*INSTRUCTIONS FOR THE TASK*
Begin at the line containing "Write part 3" in the entries below and end at the line containing "L.new(c, b.inputs['Base Color']);"; transcribe that range exactly and nothing outside it.
-- BEGIN DATA EXCERPTS --
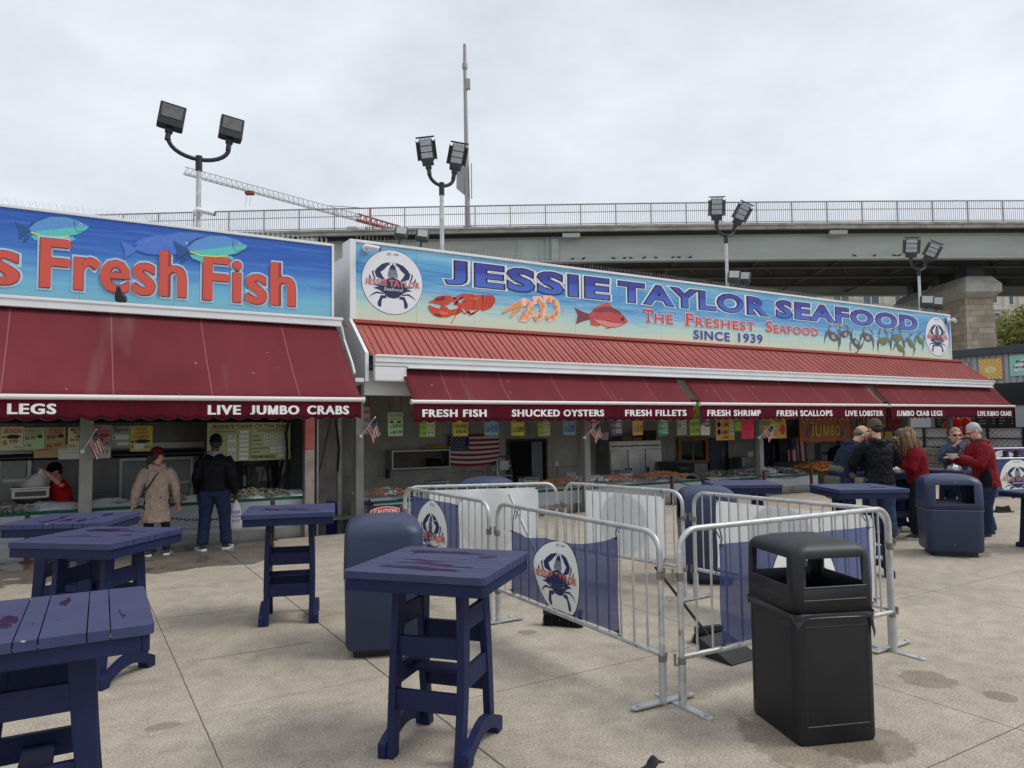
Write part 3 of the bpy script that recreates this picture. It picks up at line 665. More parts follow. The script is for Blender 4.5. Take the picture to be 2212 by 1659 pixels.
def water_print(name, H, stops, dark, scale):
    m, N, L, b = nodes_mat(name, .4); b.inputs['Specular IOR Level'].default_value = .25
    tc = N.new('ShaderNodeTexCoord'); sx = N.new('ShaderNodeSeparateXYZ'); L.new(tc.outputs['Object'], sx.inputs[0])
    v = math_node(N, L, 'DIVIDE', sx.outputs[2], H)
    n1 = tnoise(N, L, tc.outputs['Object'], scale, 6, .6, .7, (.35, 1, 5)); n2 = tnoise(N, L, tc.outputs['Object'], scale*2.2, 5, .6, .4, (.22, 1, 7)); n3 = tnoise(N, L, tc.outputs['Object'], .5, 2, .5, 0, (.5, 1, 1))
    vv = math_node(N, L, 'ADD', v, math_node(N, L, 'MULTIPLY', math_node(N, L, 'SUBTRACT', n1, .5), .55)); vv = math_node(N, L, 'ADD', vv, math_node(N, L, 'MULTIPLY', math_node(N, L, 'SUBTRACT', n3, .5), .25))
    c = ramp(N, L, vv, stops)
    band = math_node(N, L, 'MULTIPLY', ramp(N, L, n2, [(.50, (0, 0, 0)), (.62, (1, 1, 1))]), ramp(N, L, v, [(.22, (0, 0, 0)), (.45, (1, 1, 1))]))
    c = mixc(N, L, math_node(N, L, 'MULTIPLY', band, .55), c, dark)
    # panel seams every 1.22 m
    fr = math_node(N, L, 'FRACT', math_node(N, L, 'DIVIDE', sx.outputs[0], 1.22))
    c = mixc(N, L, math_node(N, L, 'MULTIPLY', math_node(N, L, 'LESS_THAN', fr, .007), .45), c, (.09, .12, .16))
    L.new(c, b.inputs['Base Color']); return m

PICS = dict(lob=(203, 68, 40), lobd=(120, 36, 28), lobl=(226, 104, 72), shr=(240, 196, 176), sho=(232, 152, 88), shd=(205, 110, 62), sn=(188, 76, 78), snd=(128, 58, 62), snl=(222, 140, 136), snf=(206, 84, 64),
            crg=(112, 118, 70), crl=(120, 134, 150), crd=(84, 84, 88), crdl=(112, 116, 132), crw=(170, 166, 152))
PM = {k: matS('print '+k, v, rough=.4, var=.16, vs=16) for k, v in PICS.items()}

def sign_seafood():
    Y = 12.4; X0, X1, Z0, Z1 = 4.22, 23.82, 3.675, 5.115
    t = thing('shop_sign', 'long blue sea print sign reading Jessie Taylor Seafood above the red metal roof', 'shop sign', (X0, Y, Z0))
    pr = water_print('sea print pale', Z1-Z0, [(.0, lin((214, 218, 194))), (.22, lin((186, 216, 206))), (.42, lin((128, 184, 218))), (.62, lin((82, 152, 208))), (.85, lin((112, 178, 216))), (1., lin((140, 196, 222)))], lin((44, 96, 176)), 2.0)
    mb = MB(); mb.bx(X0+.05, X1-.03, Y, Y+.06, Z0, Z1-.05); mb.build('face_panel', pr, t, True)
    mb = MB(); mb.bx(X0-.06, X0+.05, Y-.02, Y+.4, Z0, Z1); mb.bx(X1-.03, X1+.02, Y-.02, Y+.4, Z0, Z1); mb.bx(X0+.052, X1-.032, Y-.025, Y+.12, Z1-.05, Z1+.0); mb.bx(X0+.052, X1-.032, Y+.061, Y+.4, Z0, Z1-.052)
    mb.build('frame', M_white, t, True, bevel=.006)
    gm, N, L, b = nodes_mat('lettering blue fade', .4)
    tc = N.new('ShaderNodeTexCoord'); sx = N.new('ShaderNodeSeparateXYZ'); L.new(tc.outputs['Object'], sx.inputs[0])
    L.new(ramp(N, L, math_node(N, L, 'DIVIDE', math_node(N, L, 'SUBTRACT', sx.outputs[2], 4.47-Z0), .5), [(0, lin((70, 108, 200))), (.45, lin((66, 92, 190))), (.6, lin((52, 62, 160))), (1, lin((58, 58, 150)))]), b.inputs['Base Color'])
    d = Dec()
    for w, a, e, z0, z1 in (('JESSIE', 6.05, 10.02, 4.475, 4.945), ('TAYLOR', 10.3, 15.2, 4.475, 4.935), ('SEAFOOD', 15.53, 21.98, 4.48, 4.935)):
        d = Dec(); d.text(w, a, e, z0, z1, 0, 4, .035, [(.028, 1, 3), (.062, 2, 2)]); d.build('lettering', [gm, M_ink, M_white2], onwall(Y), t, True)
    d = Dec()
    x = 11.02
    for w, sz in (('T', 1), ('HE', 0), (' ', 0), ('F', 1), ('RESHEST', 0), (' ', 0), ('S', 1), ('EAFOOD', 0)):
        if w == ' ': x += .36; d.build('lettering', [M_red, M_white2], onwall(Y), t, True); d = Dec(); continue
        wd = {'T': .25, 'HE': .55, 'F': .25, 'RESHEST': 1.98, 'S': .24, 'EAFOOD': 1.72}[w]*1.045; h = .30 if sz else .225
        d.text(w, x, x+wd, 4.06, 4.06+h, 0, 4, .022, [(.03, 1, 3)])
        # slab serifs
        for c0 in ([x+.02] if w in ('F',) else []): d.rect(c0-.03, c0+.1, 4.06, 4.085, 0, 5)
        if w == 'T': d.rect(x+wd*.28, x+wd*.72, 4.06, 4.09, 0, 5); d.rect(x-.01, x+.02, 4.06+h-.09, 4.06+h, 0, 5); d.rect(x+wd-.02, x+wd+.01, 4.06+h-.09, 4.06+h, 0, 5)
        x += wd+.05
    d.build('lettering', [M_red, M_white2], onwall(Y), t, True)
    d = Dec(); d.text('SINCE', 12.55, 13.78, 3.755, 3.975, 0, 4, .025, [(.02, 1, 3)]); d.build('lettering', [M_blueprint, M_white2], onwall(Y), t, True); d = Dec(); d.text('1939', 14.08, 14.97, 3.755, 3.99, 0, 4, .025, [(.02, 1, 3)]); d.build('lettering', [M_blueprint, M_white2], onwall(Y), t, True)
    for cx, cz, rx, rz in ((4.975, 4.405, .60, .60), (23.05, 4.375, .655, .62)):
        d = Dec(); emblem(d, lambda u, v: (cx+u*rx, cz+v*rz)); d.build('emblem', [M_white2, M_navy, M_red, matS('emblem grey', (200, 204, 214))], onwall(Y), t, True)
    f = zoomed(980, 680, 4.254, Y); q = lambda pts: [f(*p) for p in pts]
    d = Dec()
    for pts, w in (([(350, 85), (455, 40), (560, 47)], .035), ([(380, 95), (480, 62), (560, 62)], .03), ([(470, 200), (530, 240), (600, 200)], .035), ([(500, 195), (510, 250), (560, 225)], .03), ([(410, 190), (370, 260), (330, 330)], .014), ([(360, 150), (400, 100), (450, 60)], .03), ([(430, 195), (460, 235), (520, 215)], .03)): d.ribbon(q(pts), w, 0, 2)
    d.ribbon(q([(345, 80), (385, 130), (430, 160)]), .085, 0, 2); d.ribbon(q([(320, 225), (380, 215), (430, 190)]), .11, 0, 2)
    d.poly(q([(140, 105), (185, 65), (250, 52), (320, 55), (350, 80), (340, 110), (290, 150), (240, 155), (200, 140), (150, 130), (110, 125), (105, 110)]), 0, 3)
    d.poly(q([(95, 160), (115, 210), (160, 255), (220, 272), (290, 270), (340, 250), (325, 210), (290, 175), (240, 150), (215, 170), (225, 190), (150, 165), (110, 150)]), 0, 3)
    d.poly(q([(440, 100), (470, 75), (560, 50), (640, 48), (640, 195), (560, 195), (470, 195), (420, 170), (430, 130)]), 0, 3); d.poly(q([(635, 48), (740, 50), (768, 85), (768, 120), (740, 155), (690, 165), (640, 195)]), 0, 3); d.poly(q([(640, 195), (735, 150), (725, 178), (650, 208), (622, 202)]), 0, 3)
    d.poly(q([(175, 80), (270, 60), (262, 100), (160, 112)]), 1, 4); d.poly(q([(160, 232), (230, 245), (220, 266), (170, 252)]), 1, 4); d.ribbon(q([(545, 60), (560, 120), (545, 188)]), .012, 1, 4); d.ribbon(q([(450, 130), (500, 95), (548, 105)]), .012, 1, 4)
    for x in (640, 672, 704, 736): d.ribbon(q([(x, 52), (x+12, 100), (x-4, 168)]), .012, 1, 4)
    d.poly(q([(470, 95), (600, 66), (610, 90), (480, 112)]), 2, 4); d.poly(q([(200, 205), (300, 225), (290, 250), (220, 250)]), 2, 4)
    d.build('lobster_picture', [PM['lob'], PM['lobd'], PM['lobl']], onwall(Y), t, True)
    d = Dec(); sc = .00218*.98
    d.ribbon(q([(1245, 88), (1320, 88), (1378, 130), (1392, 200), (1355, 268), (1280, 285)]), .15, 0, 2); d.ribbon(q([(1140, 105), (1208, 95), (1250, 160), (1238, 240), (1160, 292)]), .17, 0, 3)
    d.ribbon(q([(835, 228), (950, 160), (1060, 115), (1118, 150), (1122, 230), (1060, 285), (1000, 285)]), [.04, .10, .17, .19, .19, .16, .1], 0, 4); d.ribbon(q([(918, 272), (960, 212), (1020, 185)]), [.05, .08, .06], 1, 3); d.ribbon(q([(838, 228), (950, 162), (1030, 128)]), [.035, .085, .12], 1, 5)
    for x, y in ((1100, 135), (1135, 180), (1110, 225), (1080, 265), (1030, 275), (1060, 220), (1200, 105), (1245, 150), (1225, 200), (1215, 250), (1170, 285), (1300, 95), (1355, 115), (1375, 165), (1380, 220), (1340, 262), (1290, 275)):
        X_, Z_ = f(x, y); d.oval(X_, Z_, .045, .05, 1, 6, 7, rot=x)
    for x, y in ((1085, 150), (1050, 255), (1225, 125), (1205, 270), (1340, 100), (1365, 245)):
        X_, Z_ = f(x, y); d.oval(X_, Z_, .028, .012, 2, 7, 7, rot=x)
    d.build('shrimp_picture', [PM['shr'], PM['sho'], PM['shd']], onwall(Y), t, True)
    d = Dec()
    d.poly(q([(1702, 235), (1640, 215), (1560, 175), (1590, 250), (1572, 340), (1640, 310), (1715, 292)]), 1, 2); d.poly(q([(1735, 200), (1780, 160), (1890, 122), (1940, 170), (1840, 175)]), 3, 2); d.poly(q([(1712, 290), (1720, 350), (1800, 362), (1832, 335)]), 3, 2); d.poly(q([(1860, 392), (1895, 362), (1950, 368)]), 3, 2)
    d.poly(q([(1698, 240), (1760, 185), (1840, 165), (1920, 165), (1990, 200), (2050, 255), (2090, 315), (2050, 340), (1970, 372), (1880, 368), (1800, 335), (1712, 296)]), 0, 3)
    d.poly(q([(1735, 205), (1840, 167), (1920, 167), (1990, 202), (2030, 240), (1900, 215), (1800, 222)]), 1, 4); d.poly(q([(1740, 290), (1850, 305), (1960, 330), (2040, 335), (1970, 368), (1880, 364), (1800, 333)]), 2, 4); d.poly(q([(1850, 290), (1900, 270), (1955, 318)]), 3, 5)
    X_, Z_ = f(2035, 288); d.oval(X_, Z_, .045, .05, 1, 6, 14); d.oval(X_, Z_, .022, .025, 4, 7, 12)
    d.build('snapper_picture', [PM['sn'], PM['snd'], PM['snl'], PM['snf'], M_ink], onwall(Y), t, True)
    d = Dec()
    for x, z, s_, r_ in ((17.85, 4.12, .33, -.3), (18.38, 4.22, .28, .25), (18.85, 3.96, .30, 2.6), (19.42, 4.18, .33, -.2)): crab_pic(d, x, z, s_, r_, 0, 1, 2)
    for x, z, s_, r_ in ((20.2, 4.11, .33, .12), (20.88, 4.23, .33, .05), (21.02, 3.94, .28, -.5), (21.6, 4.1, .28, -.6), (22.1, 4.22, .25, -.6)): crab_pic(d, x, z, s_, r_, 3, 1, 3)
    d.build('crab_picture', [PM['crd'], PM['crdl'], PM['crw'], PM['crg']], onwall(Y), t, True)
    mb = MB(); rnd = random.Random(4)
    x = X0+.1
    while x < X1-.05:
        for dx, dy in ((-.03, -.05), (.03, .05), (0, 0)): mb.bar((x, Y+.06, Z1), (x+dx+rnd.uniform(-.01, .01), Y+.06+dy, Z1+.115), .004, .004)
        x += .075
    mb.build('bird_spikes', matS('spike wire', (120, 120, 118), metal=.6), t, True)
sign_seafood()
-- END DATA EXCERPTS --
-- BEGIN DATA EXCERPTS --
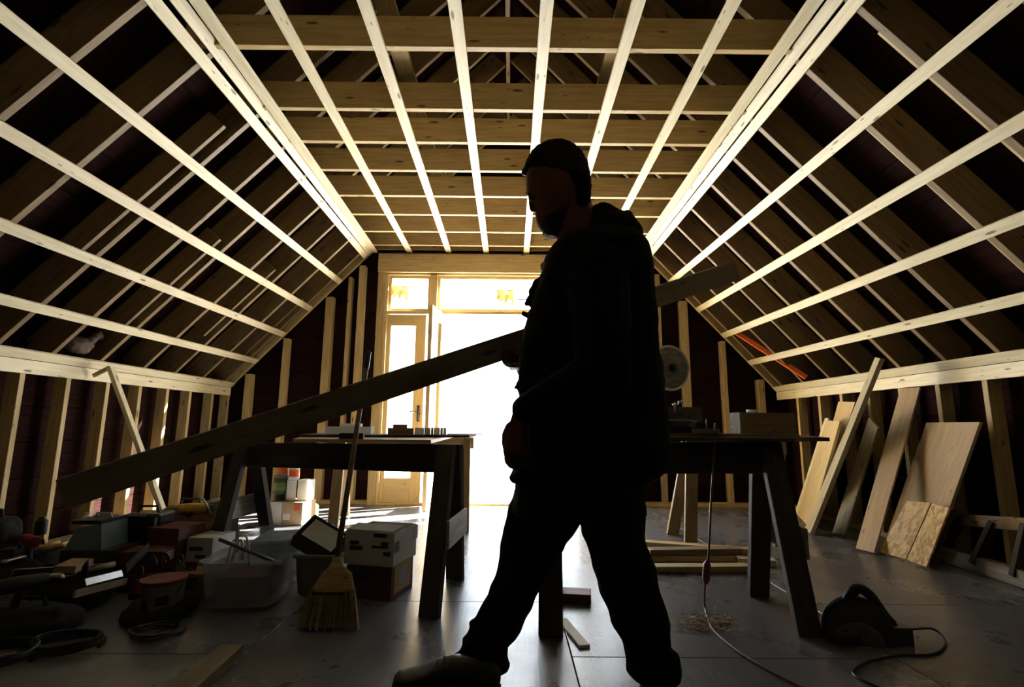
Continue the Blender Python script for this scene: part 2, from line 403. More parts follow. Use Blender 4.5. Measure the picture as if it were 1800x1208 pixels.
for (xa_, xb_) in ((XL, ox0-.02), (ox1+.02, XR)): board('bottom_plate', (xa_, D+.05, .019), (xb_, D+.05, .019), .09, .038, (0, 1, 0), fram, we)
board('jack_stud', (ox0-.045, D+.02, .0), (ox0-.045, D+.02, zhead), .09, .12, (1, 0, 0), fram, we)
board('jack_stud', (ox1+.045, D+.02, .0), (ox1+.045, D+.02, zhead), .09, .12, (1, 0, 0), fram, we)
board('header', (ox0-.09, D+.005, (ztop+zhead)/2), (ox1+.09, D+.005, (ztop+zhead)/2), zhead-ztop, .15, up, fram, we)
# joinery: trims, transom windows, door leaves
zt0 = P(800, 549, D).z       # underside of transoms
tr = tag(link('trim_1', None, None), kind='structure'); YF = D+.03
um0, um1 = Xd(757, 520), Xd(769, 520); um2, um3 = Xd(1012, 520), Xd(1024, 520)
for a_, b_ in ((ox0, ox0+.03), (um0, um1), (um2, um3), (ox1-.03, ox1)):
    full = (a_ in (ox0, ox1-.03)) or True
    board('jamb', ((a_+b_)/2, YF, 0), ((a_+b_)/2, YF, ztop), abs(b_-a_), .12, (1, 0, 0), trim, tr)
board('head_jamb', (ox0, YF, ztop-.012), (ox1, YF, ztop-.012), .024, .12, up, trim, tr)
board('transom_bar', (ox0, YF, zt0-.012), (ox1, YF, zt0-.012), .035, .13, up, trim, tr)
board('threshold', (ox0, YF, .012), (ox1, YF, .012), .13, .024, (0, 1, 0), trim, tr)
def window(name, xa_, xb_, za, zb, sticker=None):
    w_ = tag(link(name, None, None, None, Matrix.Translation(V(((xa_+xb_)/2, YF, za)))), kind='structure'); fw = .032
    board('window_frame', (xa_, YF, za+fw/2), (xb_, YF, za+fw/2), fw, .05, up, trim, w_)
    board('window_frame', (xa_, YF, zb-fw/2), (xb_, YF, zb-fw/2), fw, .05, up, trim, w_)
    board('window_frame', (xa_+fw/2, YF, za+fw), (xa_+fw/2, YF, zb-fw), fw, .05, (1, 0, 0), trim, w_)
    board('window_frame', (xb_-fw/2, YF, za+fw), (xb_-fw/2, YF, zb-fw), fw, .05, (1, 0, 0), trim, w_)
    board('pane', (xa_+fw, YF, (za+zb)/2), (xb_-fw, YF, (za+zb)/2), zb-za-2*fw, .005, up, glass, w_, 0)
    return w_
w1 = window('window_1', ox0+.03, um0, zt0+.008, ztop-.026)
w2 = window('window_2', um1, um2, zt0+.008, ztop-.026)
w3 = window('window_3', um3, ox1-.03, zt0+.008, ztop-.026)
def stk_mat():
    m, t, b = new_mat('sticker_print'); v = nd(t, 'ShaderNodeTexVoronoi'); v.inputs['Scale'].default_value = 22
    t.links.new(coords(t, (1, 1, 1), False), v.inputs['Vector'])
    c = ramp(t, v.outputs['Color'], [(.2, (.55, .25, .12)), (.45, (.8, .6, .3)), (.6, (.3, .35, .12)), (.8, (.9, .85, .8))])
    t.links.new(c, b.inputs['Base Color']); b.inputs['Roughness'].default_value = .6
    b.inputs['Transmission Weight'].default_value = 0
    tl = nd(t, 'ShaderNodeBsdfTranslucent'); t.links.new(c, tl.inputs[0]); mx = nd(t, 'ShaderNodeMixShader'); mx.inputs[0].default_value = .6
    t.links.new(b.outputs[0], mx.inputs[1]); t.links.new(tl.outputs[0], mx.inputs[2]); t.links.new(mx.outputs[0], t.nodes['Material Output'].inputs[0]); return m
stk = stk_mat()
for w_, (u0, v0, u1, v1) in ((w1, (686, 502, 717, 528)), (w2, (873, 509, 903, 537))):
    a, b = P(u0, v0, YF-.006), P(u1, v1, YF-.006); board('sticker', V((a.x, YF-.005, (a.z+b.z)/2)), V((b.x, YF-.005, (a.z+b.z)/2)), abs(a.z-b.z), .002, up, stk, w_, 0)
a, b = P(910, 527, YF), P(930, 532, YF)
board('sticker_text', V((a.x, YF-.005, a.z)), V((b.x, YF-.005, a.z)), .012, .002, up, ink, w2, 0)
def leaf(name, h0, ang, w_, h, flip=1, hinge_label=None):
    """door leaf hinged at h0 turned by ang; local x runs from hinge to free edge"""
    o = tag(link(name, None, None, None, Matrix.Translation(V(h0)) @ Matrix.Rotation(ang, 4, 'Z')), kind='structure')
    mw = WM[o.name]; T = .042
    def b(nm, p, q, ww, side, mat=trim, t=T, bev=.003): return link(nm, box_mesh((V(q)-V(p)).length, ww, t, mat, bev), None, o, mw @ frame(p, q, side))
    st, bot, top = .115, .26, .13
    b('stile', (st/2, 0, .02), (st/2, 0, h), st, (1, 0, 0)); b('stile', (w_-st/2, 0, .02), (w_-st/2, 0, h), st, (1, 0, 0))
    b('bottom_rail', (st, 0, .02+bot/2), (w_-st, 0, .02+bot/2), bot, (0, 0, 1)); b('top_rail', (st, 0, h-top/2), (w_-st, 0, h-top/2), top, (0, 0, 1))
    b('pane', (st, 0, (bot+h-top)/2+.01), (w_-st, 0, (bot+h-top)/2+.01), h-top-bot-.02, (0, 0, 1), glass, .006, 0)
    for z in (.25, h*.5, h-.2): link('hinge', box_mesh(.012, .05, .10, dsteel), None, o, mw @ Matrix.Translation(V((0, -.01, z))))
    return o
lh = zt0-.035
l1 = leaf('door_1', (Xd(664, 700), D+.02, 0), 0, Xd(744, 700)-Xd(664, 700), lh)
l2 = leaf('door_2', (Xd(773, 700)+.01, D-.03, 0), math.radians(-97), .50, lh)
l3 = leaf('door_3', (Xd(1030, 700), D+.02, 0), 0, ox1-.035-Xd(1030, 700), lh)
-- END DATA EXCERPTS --
*REPLY TO THE TASK*
Write part 3 of the bpy script that recreates this picture. It picks up at line 665. More parts follow. The script is for Blender 4.5. Take the picture to be 2212 by 1659 pixels.
def water_print(name, H, stops, dark, scale):
    m, N, L, b = nodes_mat(name, .4); b.inputs['Specular IOR Level'].default_value = .25
    tc = N.new('ShaderNodeTexCoord'); sx = N.new('ShaderNodeSeparateXYZ'); L.new(tc.outputs['Object'], sx.inputs[0])
    v = math_node(N, L, 'DIVIDE', sx.outputs[2], H)
    n1 = tnoise(N, L, tc.outputs['Object'], scale, 6, .6, .7, (.35, 1, 5)); n2 = tnoise(N, L, tc.outputs['Object'], scale*2.2, 5, .6, .4, (.22, 1, 7)); n3 = tnoise(N, L, tc.outputs['Object'], .5, 2, .5, 0, (.5, 1, 1))
    vv = math_node(N, L, 'ADD', v, math_node(N, L, 'MULTIPLY', math_node(N, L, 'SUBTRACT', n1, .5), .55)); vv = math_node(N, L, 'ADD', vv, math_node(N, L, 'MULTIPLY', math_node(N, L, 'SUBTRACT', n3, .5), .25))
    c = ramp(N, L, vv, stops)
    band = math_node(N, L, 'MULTIPLY', ramp(N, L, n2, [(.50, (0, 0, 0)), (.62, (1, 1, 1))]), ramp(N, L, v, [(.22, (0, 0, 0)), (.45, (1, 1, 1))]))
    c = mixc(N, L, math_node(N, L, 'MULTIPLY', band, .55), c, dark)
    # panel seams every 1.22 m
    fr = math_node(N, L, 'FRACT', math_node(N, L, 'DIVIDE', sx.outputs[0], 1.22))
    c = mixc(N, L, math_node(N, L, 'MULTIPLY', math_node(N, L, 'LESS_THAN', fr, .007), .45), c, (.09, .12, .16))
    L.new(c, b.inputs['Base Color']); return m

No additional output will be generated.